### [Direction]
Write every record out again exactly, and keep images out of it.

Data listing:
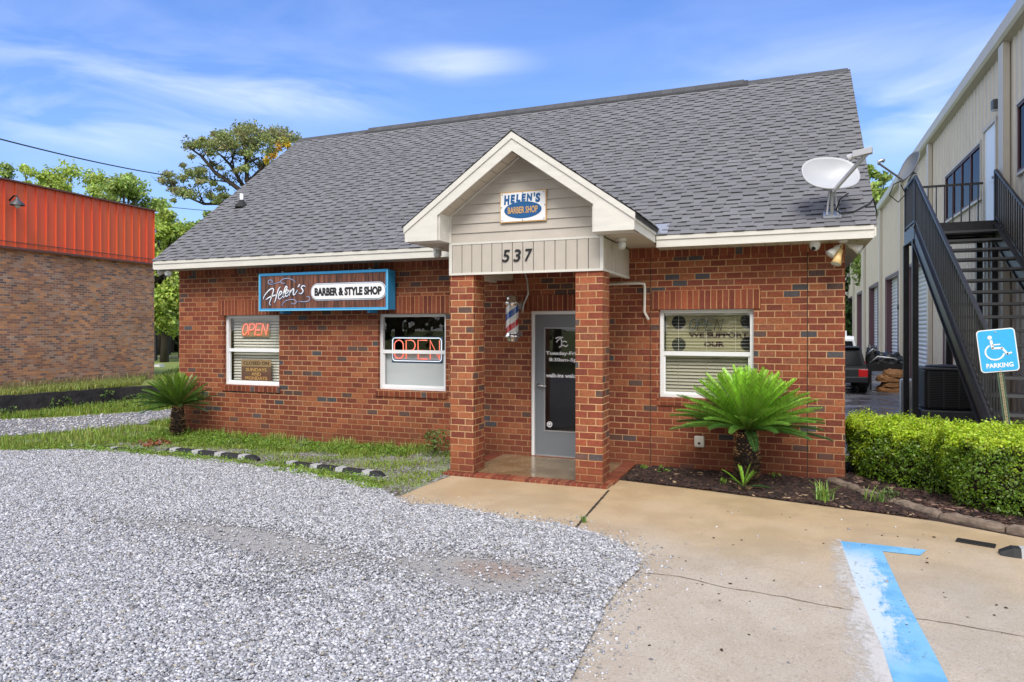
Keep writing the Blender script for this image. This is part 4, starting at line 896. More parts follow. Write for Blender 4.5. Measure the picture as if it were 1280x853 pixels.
for q in open_letters(A.x, B.x - .02, A.z, B.z, .22):
    for a, b in zip(q, q[1:]): mb.beam((a[0], 9.652, a[1]), (b[0], 9.652, b[1]), .004, .034, up=(0, 1, 0))
mb.build('black_backing', 'black_print', n3)
bn = thing('window_banner', (-1.07, 9.74, 1.6), 'olive banner with dark lettering behind the blinds of the right window', 'banner')
MB().box(g3[0] + .01, g3[1] - .01, 9.705, 9.71, g3[4] + .0, g3[3] - .0).build('cloth', 'banner', bn)
P = Wy(896, 419, 9.74); text('WE SUPPORT', (P.x + .02, 9.703, P.z), .072, .78, 'brown_print', bn, bold=.05, depth=.003); P = Wy(893, 430.5, 9.74); text('OUR', (P.x, 9.703, P.z), .07, .27, 'brown_print', bn, bold=.05, depth=.003)
for x, y in ((849, 403), (849, 431), (935, 402), (935, 430)):
    P = Wy(x, y, 9.742); MB().lathe((P.x, 9.704, P.z), [(.095, 0), (.095, .002), (0, .002)], 24, ax=(0, -1, 0)).build('disc', 'black_print', bn)
nt_ = thing('window_notice', (-8.75, 9.69, .96), 'brown closed notice propped in the lower left window', 'notice')
A = Wy(304, 475.5, 9.66); B = Wy(341, 450, 9.66); A.z = max(A.z, .985)
MB().box(A.x, B.x, 9.620, 9.624, A.z, B.z).build('board', 'paper_brown', nt_)
MB().box(A.x, B.x, 9.617, 9.6195, B.z - .125, B.z).build('top_panel', 'paper_tan', nt_)
cxn = (A.x + B.x) / 2; Wn = B.x - A.x; Hn = B.z - A.z
text('CLOSED ON', (cxn, 9.6155, B.z - .063), .062, Wn * .86, 'brown_print', nt_, bold=.02)
for s_, k, ww in (('SUNDAYS', .48, .70), ('AND', .68, .32), ('MONDAYS', .87, .74)): text(s_, (cxn, 9.618, B.z - Hn * k), .06, Wn * ww, 'gold_print', nt_, bold=.02)

# jelly-jar lights, floodlights, cameras, pipe, outlet
def jar_light(px, py, lab, ref):
    p = Wy(px, py, 8.42); t = thing('porch_light', (p.x, 8.42, 3.03), lab, 'light', 'glass jar lights under the porch eaves')
    MB().lathe((p.x, 8.42, 3.026), [(.065, 0), (.065, -.02), (.05, -.03)], 18).build('base', 'white_trim', t, smooth=True)
    MB().lathe((p.x, 8.42, 2.996), [(.045, 0), (.055, -.02), (.055, -.075), (.035, -.10), (0, -.105)], 18).build('glass_jar', 'clear_glass_globe', t, smooth=True)
jar_light(547, 310, 'glass jar light under the left eave of the entry porch', 0); jar_light(777, 297, 'glass jar light under the right eave of the entry porch', 1)
def flood(base, heads, lab, n='floodlight'):
    t = thing(n, base, lab, 'floodlight'); bx, by, bz = base
    MB().lathe(base, [(.055, 0), (.055, -.02), (.03, -.03)], 16).build('base', 'white_trim', t, smooth=True)
    for d, m, L_ in heads:
        d = Vector(d).normalized(); p = Vector(base) + Vector((0, 0, -.02))
        h = MB().tube([p, p + d * L_ * .35, p + d * L_ * .37, p + d * L_ * .62, p + d * L_ * .64, p + d * L_], [.014, .014, .032, .034, .036, .062], 14).build('lamp_head', m, t, smooth=True)
        MB().lathe(p + d * (L_ + .001), [(.058, 0), (.04, .012), (0, .018)], 14, ax=d).build('lens', 'clear_glass_globe', h, smooth=True)
flood((.585, 9.30, 2.985), [((-.62, -.3, -.62), 'white_trim', .23), ((-.28, -.30, -.9), 'yellow_lamp', .30), ((.75, -.25, -.45), 'white_trim', .22)], 'three headed floodlight with one yellow lamp under the right end of the eave')
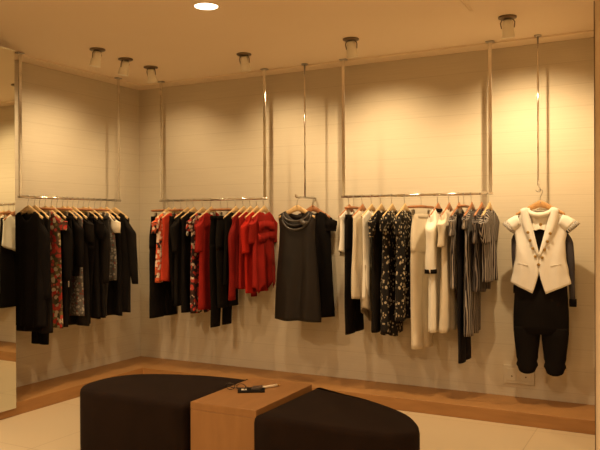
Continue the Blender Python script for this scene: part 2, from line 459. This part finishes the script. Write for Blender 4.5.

### [Result]
Keep writing the Blender script for this image. This is part 4, starting at line 896. More parts follow. Write for Blender 4.5. Measure the picture as if it were 1280x853 pixels.
for q in open_letters(A.x, B.x - .02, A.z, B.z, .22):
    for a, b in zip(q, q[1:]): mb.beam((a[0], 9.652, a[1]), (b[0], 9.652, b[1]), .004, .034, up=(0, 1, 0))
mb.build('black_backing', 'black_print', n3)
bn = thing('window_banner', (-1.07, 9.74, 1.6), 'olive banner with dark lettering behind the blinds of the right window', 'banner')
MB().box(g3[0] + .01, g3[1] - .01, 9.705, 9.71, g3[4] + .0, g3[3] - .0).build('cloth', 'banner', bn)
P = Wy(896, 419, 9.74); text('WE SUPPORT', (P.x + .02, 9.703, P.z), .072, .78, 'brown_print', bn, bold=.05, depth=.003); P = Wy(893, 430.5, 9.74); text('OUR', (P.x, 9.703, P.z), .07, .27, 'brown_print', bn, bold=.05, depth=.003)
for x, y in ((849, 403), (849, 431), (935, 402), (935, 430)):
    P = Wy(x, y, 9.742); MB().lathe((P.x, 9.704, P.z), [(.095, 0), (.095, .002), (0, .002)], 24, ax=(0, -1, 0)).build('disc', 'black_print', bn)
nt_ = thing('window_notice', (-8.75, 9.69, .96), 'brown closed notice propped in the lower left window', 'notice')
A = Wy(304, 475.5, 9.66); B = Wy(341, 450, 9.66); A.z = max(A.z, .985)
MB().box(A.x, B.x, 9.620, 9.624, A.z, B.z).build('board', 'paper_brown', nt_)
MB().box(A.x, B.x, 9.617, 9.6195, B.z - .125, B.z).build('top_panel', 'paper_tan', nt_)
cxn = (A.x + B.x) / 2; Wn = B.x - A.x; Hn = B.z - A.z
text('CLOSED ON', (cxn, 9.6155, B.z - .063), .062, Wn * .86, 'brown_print', nt_, bold=.02)
for s_, k, ww in (('SUNDAYS', .48, .70), ('AND', .68, .32), ('MONDAYS', .87, .74)): text(s_, (cxn, 9.618, B.z - Hn * k), .06, Wn * ww, 'gold_print', nt_, bold=.02)

# jelly-jar lights, floodlights, cameras, pipe, outlet
def jar_light(px, py, lab, ref):
    p = Wy(px, py, 8.42); t = thing('porch_light', (p.x, 8.42, 3.03), lab, 'light', 'glass jar lights under the porch eaves')
    MB().lathe((p.x, 8.42, 3.026), [(.065, 0), (.065, -.02), (.05, -.03)], 18).build('base', 'white_trim', t, smooth=True)
    MB().lathe((p.x, 8.42, 2.996), [(.045, 0), (.055, -.02), (.055, -.075), (.035, -.10), (0, -.105)], 18).build('glass_jar', 'clear_glass_globe', t, smooth=True)
jar_light(547, 310, 'glass jar light under the left eave of the entry porch', 0); jar_light(777, 297, 'glass jar light under the right eave of the entry porch', 1)
def flood(base, heads, lab, n='floodlight'):
    t = thing(n, base, lab, 'floodlight'); bx, by, bz = base
    MB().lathe(base, [(.055, 0), (.055, -.02), (.03, -.03)], 16).build('base', 'white_trim', t, smooth=True)
    for d, m, L_ in heads:
        d = Vector(d).normalized(); p = Vector(base) + Vector((0, 0, -.02))
        h = MB().tube([p, p + d * L_ * .35, p + d * L_ * .37, p + d * L_ * .62, p + d * L_ * .64, p + d * L_], [.014, .014, .032, .034, .036, .062], 14).build('lamp_head', m, t, smooth=True)
        MB().lathe(p + d * (L_ + .001), [(.058, 0), (.04, .012), (0, .018)], 14, ax=d).build('lens', 'clear_glass_globe', h, smooth=True)
flood((.585, 9.30, 2.985), [((-.62, -.3, -.62), 'white_trim', .23), ((-.28, -.30, -.9), 'yellow_lamp', .30), ((.75, -.25, -.45), 'white_trim', .22)], 'three headed floodlight with one yellow lamp under the right end of the eave')
Continue the Blender Python script for this scene: part 2, from line 459. This part finishes the script. Write for Blender 4.5.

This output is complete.